Zukunft: Hotel statt Club

Auch wenn Süß betont, dass er nach vorne schaut und positiv bleibt, sieht die Realität in München wenig rosig aus. Wo das Harry Klein war, soll nun ein Hotel gebaut werden. Überhaupt hat das Nachtleben in den vergangenen Jahren unterm Strich mehr Orte verloren als gewonnen.

Das Problem ist für Süß ein strukturelles: "Auch wir haben mit unserem Netzwerk Schwierigkeiten, an Objekte ranzukommen. Wir haben es in fünf Jahren nicht geschafft, was zu finden, wo wir denken, da wäre eine vernünftige Weiterentwicklung möglich."

Positivbeispiel: das "Zirka"

Nordwestlich der sogenannten "Münchner Feierbanane", dem gebogenen Straßenabschnitt zwischen Sendlinger Tor und Maximiliansplatz, hat die Stadt derweil einen Kulturort dazugewonnen: das Zentrum für interdisziplinäre Raum- und Kulturarbeit, kurz "Zirka".

Seit vergangenem Jahr wird die alte "Halle 23", ein ehemaliges Gebäude der Stadtentwässerung im heutigen Kreativquartier an der Dachauer Straße, umgenutzt. In einem der größten Räume finden neben Raves auch Lesungen, Konzerte, Kunstinstallationen und Flohmärkte statt. In eine Ecke, mit Industriefenstern abgetrennt, ist Radio 80000, das angesehene Münchner Onlineradio, eingezogen.

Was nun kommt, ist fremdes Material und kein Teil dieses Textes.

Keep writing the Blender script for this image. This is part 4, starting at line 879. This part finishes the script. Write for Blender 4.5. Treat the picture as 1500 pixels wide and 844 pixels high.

Räume werden als Studios genutzt, als Büros, und der obligatorische Coworking-Space sowie eine Metall-Werkstatt sind dabei.

Altes Problem: Zwischennutzung

Aber natürlich ist auch das Zirka eine Zwischennutzung. Immerhin über einen vergleichsweise langen Zeitraum von fünf Jahren. "In München ist ja im Endeffekt alles eine Zwischennutzung", sagt Thomas Bauer, besser bekannt unter seinem DJ-Pseudonym Tom Zwotausend, der hier auch sein Büro hat, inklusive Plattenteller. Er betreibt die Plattform und Veranstaltungsreihe "Alternative Fakten" mit, macht das DJ-Booking für das "Puls Open Air" und ist auch sonst im Münchner Nachtleben sehr umtriebig und gut vernetzt.

Neulich habe er Gäste aus anderen Städten in München beherbergt, erzählt er, und erst einmal erklären müssen, was das überhaupt sei: Zwischennutzung.

Dabei ist die Idee für die Münchner Subkultur längst zum Alltag geworden: Von einer Zwischennutzung zur nächsten, vielfach nur auf ein bis zwei Jahre ausgelegt. Wenn man Glück hat, werden die Verträge kurzfristig verlängert. Wer Pech hat, ist raus, wenn sich der Laden gerade mal etabliert hat. Von den Investitionskosten erst gar nicht zu reden.

Nächster Ort zur Zwischennutzung: Gasteig

Auch der Gasteig wird nun, nachdem die Stadt München keine Investoren für die Sanierung finden konnte – Überraschung – zwischengenutzt. "Das größte Kulturzentrum Europas": vorerst für ein Jahr zur Umnutzung freigegeben. Aber natürlich freuen sich alle Musikerinnen und Musiker über bezahlbare Probenräume in München.

Auch das Jazz-Label "Squama" ist gerade aus dem Zirka in den Gasteig weitergezogen. Und die Erwartungen und Hoffnungen sind nicht unberechtigt groß – bei einem solchen Umfang.

Boost für die Szene?

Thomas Bauer glaubt, dass darin ein "unglaublicher Boost für die Musikszene" liegen könnte: "Du hast diese unglaublichen Räume, die eigentlich immer für die Hochkultur reserviert waren." Das sieht auch Peter Süß vom Harry Klein so: "Besser geht es eigentlich nicht für eine Stadt wie München." Dass solche Provisorien durchaus Potenzial haben, hat man unlängst am Beispiel der Isarphilharmonie, dem Ausweichquartier "Gasteig HP8", gesehen.